Computers, Freedom, and Privacy 2010: why should people care?

CFP logoOne of our goals for the 2010 Computers, Freedom, and Privacy conference is to reach out to a broader and more diverse community.  Our upcoming “save the date” announcement is the first good opportunity for this.  Getting some attention on Twitter, blogs, and email lists can help raise awareness of “the best computer conference you’ve never heard of”, as Elizabeth Weise so memorably described it a decade ago.   But why should people care?

The intro from the 2006 conference says it well:

Now, more than ever, the lines of technology, freedom, and privacy are colliding.  Governments continue their surveillance of citizens in the name of security, huge databases of information on every aspect of individuals’ lives are created, and debates are underway about controlling content.  Yet, while technology is at the epicenter of these profound developments, technology also has the potential to advance the civil society…. CFP will explore issues that impact us all, wherever we are, around the world.

Indeed.  And for the last two decades, the Computers, Freedom, and Privacy conference has been at the heart of this discussion, with a mix of technologists, lawyers, policy experts, academics, corporate executives, politicians, and activists.  This year, we’ll be having it in Silicon Valley for the first time ever (yes, really!), and so it’s a unique chance to engage deeply and reframe the discussions that too often treat privacy and online rights as an afterthought.

Or so it seems to me.  Then again, I’m a regular at the conference (1, 2), and spend a lot of my time hanging out with privacy and free speech advocates … so perhaps I’m not the best judge of what’s a good hook for everybody else.
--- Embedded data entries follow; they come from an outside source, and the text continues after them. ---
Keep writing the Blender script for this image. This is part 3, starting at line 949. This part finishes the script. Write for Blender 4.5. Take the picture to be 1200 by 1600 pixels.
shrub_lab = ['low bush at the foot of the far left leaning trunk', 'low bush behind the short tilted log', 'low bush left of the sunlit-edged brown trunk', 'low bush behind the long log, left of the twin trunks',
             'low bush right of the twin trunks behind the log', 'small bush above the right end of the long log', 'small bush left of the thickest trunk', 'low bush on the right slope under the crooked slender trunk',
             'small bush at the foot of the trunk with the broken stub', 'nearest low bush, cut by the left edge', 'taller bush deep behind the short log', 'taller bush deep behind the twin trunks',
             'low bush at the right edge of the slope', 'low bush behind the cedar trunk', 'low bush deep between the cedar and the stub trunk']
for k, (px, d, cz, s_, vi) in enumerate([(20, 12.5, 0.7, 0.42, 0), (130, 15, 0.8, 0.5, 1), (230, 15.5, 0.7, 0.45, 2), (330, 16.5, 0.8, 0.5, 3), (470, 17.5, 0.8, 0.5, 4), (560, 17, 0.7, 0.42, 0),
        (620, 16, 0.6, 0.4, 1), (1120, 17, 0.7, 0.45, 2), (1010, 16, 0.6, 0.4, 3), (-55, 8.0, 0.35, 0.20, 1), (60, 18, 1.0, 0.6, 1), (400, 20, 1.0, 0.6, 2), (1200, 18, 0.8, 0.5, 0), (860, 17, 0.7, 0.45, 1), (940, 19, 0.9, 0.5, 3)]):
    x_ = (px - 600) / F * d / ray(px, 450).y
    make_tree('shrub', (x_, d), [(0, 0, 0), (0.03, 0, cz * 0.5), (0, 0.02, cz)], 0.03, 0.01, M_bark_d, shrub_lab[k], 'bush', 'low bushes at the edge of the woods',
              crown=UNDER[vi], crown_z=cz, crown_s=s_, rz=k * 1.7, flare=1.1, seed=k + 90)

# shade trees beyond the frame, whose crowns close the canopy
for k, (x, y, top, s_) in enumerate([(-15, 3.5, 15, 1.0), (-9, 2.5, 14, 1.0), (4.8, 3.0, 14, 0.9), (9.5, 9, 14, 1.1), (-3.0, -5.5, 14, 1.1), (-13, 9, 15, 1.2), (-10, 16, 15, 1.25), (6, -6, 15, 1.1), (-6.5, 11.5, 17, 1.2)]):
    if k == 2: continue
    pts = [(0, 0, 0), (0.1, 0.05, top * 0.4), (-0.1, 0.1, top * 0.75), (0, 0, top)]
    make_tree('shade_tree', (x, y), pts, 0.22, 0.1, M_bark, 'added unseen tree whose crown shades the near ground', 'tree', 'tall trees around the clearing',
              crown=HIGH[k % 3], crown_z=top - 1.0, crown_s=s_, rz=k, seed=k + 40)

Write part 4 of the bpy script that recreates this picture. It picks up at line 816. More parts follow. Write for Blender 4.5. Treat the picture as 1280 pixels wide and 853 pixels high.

So, it’d be great to hear some other perspectives.  Last year’s program gives an idea of the wide range of topics that are covered at a typical CFP, and Lorrie Cranor’s Ten Years of Computers, Freedom and Privacy (from 2000) gives some historical perspective; I’ve included last year’s suggested topics in the first comment.  Given all that …

Why do you care?

How would you convince others who aren’t “the usual suspects” that they should care?